WHAT THIS TASK INVOLVES -
Find each line with "parts" and copy it.
----------
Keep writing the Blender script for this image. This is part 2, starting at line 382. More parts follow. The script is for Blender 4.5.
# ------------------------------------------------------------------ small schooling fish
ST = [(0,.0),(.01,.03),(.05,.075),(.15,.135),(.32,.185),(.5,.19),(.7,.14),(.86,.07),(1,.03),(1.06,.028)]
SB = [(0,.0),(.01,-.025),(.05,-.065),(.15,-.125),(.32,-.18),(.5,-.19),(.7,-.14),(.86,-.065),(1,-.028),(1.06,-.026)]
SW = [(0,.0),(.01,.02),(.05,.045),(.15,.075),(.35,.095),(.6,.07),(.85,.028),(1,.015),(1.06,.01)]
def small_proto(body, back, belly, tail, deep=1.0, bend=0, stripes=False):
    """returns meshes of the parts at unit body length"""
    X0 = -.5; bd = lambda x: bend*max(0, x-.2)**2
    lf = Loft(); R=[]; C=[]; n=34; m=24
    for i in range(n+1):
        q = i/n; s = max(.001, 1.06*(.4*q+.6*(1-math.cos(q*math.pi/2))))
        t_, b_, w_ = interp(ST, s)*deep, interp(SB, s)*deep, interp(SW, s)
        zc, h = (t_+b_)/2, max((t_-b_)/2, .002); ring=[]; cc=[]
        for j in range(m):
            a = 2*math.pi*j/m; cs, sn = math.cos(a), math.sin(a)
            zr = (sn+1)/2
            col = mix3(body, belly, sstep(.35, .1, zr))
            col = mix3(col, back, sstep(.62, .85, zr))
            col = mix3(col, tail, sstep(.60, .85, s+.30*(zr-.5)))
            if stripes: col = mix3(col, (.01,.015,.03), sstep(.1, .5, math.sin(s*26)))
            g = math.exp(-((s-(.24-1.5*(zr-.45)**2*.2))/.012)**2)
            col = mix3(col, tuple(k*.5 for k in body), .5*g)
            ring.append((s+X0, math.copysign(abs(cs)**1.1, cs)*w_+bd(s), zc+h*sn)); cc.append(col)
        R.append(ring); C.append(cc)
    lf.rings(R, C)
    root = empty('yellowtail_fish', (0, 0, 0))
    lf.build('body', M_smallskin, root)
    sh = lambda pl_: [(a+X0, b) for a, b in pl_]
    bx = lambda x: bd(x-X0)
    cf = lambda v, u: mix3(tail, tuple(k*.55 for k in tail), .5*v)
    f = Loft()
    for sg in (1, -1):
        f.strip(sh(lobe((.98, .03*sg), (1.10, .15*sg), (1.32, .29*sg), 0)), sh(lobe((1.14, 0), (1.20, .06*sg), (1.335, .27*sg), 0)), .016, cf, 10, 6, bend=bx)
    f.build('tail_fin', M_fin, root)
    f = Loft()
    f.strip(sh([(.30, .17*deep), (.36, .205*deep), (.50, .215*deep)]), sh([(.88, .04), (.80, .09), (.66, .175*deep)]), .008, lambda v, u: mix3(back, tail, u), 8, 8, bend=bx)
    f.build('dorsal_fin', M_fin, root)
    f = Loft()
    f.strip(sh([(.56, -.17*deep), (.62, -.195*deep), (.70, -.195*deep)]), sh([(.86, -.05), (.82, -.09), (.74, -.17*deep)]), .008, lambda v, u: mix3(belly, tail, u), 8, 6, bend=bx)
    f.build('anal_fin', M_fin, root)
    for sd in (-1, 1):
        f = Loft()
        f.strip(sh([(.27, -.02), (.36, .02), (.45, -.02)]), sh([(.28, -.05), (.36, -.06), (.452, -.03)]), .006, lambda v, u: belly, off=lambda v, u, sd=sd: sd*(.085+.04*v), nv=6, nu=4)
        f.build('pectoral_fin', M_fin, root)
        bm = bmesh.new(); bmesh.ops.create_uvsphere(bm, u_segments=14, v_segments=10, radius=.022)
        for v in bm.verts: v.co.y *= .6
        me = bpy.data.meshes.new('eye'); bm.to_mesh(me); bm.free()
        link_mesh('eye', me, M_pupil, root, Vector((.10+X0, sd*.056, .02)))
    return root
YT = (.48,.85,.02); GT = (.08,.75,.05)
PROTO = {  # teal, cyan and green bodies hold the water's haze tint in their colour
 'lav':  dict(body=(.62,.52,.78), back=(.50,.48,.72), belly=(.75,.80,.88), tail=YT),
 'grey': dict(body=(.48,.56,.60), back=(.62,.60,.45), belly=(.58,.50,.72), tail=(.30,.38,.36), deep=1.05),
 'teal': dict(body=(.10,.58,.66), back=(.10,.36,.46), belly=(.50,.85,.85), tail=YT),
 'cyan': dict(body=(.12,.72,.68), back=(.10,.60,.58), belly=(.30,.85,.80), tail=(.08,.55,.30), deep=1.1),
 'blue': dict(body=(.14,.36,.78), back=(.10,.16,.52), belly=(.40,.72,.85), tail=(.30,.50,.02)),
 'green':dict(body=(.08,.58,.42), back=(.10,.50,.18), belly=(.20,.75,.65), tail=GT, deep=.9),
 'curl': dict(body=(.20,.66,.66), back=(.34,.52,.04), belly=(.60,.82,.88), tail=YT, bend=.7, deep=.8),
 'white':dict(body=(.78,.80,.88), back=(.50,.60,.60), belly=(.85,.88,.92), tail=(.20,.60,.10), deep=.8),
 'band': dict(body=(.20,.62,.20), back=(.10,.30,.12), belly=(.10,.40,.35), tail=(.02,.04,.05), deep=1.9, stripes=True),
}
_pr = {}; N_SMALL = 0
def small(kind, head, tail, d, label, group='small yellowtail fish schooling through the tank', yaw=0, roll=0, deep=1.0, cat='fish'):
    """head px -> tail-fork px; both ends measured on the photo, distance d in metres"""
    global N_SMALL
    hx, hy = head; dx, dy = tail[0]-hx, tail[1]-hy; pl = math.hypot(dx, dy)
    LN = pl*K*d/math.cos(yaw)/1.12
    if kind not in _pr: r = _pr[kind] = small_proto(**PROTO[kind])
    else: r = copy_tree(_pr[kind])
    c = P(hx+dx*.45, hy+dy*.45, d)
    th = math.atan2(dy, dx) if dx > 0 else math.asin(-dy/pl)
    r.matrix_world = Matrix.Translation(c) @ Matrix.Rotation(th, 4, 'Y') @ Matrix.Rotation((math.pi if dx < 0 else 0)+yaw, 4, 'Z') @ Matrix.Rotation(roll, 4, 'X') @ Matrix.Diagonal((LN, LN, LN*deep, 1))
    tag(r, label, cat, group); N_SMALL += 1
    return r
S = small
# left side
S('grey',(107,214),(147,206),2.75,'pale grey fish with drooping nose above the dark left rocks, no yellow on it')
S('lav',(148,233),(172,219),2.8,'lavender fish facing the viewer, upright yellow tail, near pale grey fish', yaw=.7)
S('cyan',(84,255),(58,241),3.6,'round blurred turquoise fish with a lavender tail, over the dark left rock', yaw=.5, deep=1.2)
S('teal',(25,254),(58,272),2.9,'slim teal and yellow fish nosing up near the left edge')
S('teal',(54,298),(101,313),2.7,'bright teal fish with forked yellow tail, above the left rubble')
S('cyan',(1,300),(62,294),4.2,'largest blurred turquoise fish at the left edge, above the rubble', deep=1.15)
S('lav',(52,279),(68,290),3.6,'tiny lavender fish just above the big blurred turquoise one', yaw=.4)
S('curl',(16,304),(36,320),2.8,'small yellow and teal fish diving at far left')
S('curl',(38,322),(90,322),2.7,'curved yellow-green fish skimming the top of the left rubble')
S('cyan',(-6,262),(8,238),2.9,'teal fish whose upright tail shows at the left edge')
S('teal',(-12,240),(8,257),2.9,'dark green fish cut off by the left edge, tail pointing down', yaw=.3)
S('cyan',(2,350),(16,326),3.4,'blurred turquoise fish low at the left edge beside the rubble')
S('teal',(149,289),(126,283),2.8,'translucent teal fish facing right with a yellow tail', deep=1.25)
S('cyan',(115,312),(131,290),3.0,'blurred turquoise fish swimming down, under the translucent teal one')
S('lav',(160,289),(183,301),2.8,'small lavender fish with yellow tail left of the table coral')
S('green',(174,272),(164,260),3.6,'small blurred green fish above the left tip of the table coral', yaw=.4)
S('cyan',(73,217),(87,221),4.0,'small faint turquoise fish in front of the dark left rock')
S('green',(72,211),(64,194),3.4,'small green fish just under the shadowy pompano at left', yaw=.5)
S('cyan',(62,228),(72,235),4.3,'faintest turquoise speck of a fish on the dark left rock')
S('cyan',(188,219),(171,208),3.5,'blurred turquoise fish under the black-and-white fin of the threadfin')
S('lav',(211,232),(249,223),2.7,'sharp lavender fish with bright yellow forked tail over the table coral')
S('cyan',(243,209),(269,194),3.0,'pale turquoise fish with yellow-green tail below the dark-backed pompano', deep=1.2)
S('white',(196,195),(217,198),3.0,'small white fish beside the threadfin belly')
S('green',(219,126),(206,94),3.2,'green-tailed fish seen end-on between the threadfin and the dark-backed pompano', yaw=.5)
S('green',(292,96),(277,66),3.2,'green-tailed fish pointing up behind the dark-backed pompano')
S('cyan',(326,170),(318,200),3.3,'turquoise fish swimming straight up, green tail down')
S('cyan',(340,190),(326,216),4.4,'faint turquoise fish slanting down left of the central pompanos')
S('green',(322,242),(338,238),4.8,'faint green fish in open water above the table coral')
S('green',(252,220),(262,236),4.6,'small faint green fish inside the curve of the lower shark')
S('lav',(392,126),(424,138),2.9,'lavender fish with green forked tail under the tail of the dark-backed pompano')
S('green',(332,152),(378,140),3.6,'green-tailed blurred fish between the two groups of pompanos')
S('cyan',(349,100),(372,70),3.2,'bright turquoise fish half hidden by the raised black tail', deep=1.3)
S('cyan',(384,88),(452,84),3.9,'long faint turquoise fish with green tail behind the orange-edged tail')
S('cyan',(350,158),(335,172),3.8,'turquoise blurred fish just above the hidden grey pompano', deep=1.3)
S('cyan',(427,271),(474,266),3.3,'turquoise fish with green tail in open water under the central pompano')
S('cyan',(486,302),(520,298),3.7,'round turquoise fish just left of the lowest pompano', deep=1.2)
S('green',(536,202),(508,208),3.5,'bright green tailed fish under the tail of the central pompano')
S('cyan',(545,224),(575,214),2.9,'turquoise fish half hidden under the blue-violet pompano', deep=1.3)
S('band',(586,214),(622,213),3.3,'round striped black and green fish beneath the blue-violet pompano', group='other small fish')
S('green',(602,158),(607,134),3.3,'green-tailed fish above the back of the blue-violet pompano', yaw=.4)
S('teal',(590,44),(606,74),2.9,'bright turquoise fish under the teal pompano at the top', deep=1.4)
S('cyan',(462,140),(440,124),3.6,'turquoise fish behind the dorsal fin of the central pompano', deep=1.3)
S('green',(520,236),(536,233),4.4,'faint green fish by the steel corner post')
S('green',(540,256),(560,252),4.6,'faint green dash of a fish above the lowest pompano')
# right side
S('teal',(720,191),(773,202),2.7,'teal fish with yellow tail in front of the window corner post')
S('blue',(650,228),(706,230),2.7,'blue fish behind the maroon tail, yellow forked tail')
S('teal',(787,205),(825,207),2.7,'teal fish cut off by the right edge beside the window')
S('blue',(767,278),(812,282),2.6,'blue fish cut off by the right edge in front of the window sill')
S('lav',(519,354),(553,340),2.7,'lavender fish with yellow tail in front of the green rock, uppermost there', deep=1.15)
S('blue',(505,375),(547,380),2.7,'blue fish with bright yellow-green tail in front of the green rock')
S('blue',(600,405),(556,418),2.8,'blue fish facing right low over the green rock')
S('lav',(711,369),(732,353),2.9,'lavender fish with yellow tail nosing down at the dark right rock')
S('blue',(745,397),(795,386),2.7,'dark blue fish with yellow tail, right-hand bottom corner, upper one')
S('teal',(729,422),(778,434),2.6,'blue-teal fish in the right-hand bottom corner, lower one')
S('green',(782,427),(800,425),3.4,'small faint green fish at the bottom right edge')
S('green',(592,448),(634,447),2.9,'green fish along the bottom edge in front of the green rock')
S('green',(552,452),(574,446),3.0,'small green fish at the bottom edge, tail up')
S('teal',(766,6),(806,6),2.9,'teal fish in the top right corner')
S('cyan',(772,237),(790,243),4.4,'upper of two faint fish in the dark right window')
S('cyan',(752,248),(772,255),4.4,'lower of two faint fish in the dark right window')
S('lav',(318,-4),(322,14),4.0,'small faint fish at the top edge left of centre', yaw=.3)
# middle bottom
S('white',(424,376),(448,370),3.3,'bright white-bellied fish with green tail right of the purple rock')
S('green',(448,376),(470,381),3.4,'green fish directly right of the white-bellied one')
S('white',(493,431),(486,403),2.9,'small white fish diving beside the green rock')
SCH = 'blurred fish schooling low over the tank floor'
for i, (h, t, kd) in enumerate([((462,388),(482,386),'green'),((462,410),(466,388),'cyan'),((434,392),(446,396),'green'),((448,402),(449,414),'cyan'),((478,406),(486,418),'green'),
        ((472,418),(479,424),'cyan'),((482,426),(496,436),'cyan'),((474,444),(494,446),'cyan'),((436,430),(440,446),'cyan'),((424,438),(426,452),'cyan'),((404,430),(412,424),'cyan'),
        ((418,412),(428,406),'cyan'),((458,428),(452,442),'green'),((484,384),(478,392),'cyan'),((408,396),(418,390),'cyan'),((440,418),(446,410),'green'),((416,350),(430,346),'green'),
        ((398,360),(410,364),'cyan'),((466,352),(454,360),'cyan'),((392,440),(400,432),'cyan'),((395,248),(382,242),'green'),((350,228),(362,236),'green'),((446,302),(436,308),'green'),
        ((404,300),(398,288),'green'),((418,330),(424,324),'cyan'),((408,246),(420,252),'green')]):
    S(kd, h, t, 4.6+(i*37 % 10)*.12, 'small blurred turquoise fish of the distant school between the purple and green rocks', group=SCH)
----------
RESULT -
Keep writing the Blender script for this image. This is part 2, starting at line 382. More parts follow. The script is for Blender 4.5.
    """returns meshes of the parts at unit body length"""